Lembro-me de como convocou as vítimas de pedofilia para o palácio, de como incentivou os bispos em todo o mundo a abrirem as suas caixas de Pandora.
Lembro-me de o ver com crianças, a responder-lhes a todas as perguntas ou a pedir aos artistas para não se esquecerem dos pobres.
Lembro-me quando nos disse que era humano, que gostava de futebol e que adoraria poder voltar a passear incógnito nas ruas de Buenos Aires e a dançar um tango de Piazolla com uma mulher bonita.
3.
Sabes o que Francisco disse a Tolentino Mendonça quando o conheceu fora dos cumprimentos de circunstância?
“Senhor padre, acha que me pode conceder cinco minutos do seu tempo?”
Tolentino ficou atrapalhado, sem saber onde meter as mãos e o sorriso.
“Sua Santidade, o senhor é que me tem de conceder um bocadinho do seu tempo”.

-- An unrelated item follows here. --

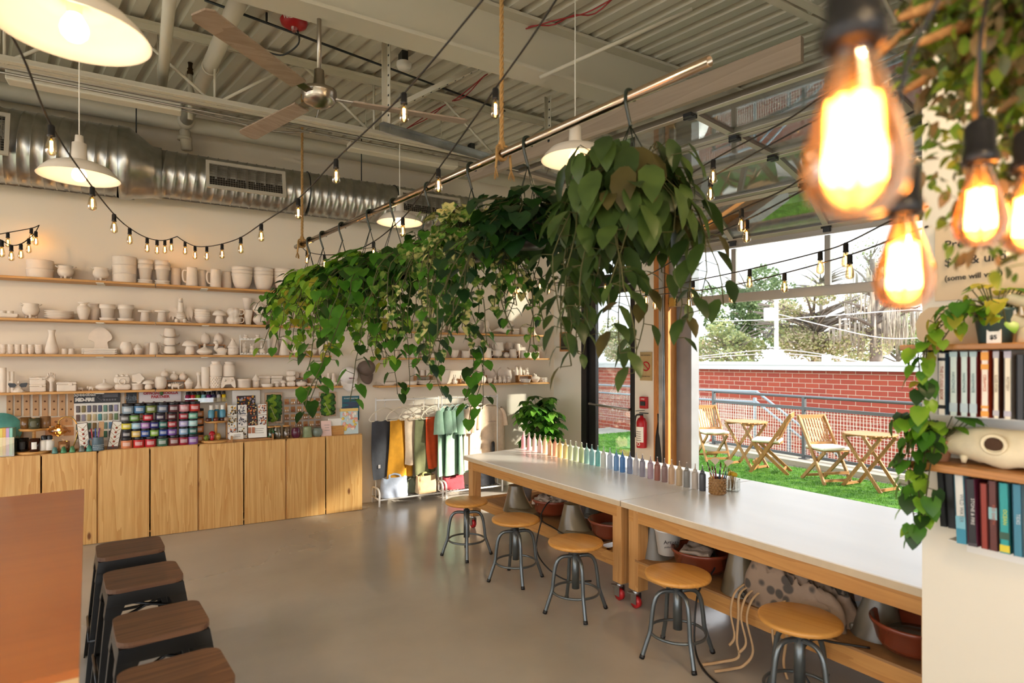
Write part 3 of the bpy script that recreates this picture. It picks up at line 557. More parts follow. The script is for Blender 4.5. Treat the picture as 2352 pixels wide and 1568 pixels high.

E eles foram e encontraram-se no pequeno quarto de Tolentino, divisão que lhe fora destinada num retiro em Roma que, à última da hora, soube que teria a presença de Francisco.
Falaram quase uma hora.
E sabes do que falaram?
De Fernando Pessoa e de Jorge Luís Borges.
E no final da conversa, Francisco fez silêncio e perguntou a Tolentino se queria rezar com ele.
4.
Estas jornadas são decisivas para o que acontecerá após sua a partida.
Um homem que nos convoca para a ideia de pertença, para o martírio da esperança, para a urgência de questionamento, para a responsabilidade de estar à altura, para a vontade de combater por um mundo mais largo, para a constatação de que um ateu ou um agnóstico é também filho de Deus – mesmo que para ateus e agnósticos Deus continue a não existir.
E nele não há ponta de medo, já repararam? É como se levitasse por entre contrariedades, obstáculos, inimigos – que os tem e não tão poucos quanto isso.
4.
Impressionante como não se deixou corromper no olhar, a sua mais poderosa das armas. Um olhar capaz de devolver a dignidade aos que estão na cave do mundo, veremos isso quando o virmos rezar em Fátima ajoelhado e ao lado de alguns jovens a cumprir pena no Estabelecimento Prisional de Leiria.
Ou quando o virmos entre os miúdos de todo o mundo com os seus olhos de criança grande.
Teremos tempo para discutir as coisas más da Igreja e a relação com o Estado.
Mas amanhã chegará Francisco.
Um homem que tendo feito tanto, que tendo aberto tantas portas, continua a precisar do abraço do mundo para que a revolução não morra com ele.